Vaughan back for 'semi-final' against Kiwis

Australia performed a very un-Australian act yesterday in Melbourne - they did something that put a smile on the face of the England cricket team. In defeating New Zealand by five wickets Ricky Ponting's side ensured that England have now only to beat the Black Caps in Brisbane tomorrow to qualify for the finals of the Commonwealth Bank Series. If New Zealand had successfully defended their huge total of 290 England's inferior run-rate would have left them needing a comprehensive victory, with a bonus point, to extend their stay in Australia.

There was further good news for England when Michael Vaughan announced that he expects to play in what is now effectively a semi-final. Vaughan will put his injured hamstring through a final test today, and if he feels no discomfort he will resume his duties as captain.

"My chances of playing are very good," he said. "I've come through four or five days of hard practice and I have done a lot of running. If I get through Monday's practice session I will be available for selection on Tuesday."

Vaughan did not want to say where he would be batting but he is expected to open at the expense of Mal Loye, who has shown promise at the top of the order but is yet to post a significant score. Vaughan will open with Ed Joyce, who booked himself a World Cup place on Friday when he scored a superb hundred against Australia.

England will contemplate other changes to the side that comprehensively defeated Australia in Sydney. But should they? Should Paul Collingwood return at the expense of Ravi Bopara, and should a fit again Jon Lewis replace Sajid Mahmood? Changing a winning side is frowned upon by many, especially when it could be the only England team to beat Australia this winter.

Bopara showed promise standing in for an ill Collingwood on his England debut. The Essex all-rounder did not have lot to do but he did not look overawed by the occasion and displayed some pleasant touches with bat and ball. Lewis offers consistency but the pace and hostility of Mahmood unsettled the Aussies and could well do the same to the Kiwis.

The Brisbane pitch offers fast bowlers assistance and England may play Lewis and Mahmood, which could result in Monty Panesar missing out. Dropping Panesar would be a shame because he has bowled well against New Zealand, conceding less than four runs an over, so another option would be to omit the second spinner, Jamie Dalrymple, in order to play the strongest seam attack and the best spinner.

New Zealand will be disheartened after losing a match they ought to have won but England will need another good performance to beat Stephen Fleming's men. New Zealand have scored 335, 318 and 290 in their past three games so England's bowlers must be at their best.

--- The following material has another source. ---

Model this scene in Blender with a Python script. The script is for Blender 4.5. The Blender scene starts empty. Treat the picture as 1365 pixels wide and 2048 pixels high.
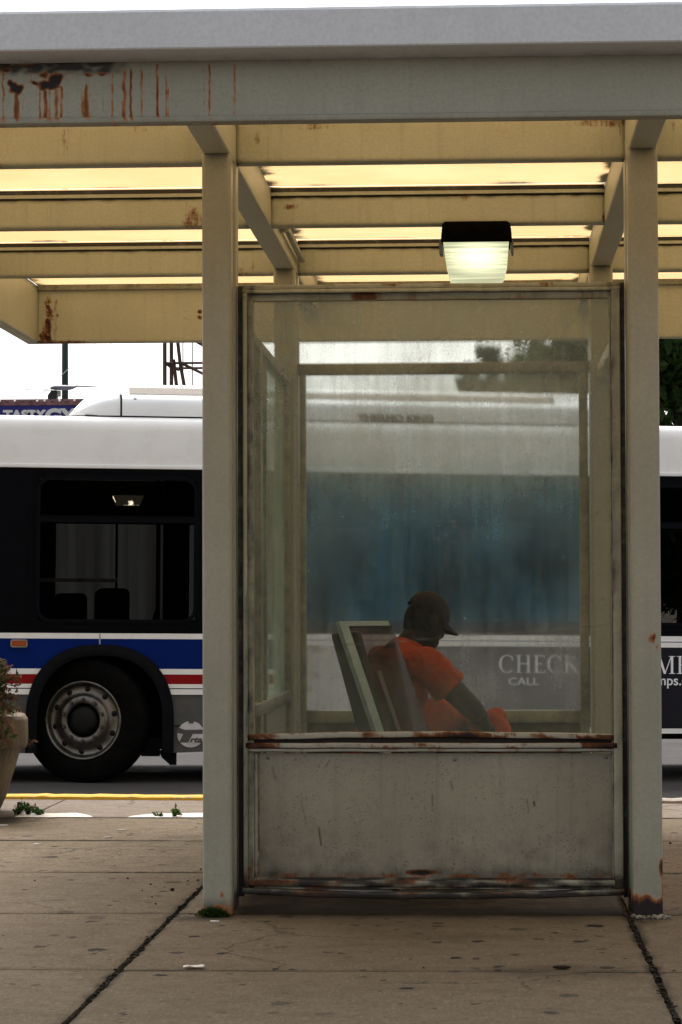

Vaughan said last week that he did not see England's dreadful batting in Adelaide coming, and he admitted yesterday that he was equally surprised by the display against Australia on Friday.

"I don't think any of us saw the performance in Sydney coming," he said. "You could not get further extremes than our performance at Sydney and those in Adelaide. Friday was how we want to play. It was no-frills cricket. We stuck to the basics of batting and bowling and achieved a good victory. We played the game we wanted to play. Ed Joyce and Ian Bell gave us a good solid start at the top of the innings - it allowed the lower order to come out and express themselves. It was old-school one-day cricket but we feel it gives us the best chance of posting good totals with the squad we have.

"The win over Australia was a big, big win for us because you do get a lot of confidence from playing like that against the No 1 side in the world. But I must stress it is only one performance and we need to play like that on a regular basis. We must do it again on Tuesday. Tuesday will be a true test of how far we have come because it is a pressure game for us. There is no point producing a performance like that to get us back in the competition, only to let it all slip against New Zealand."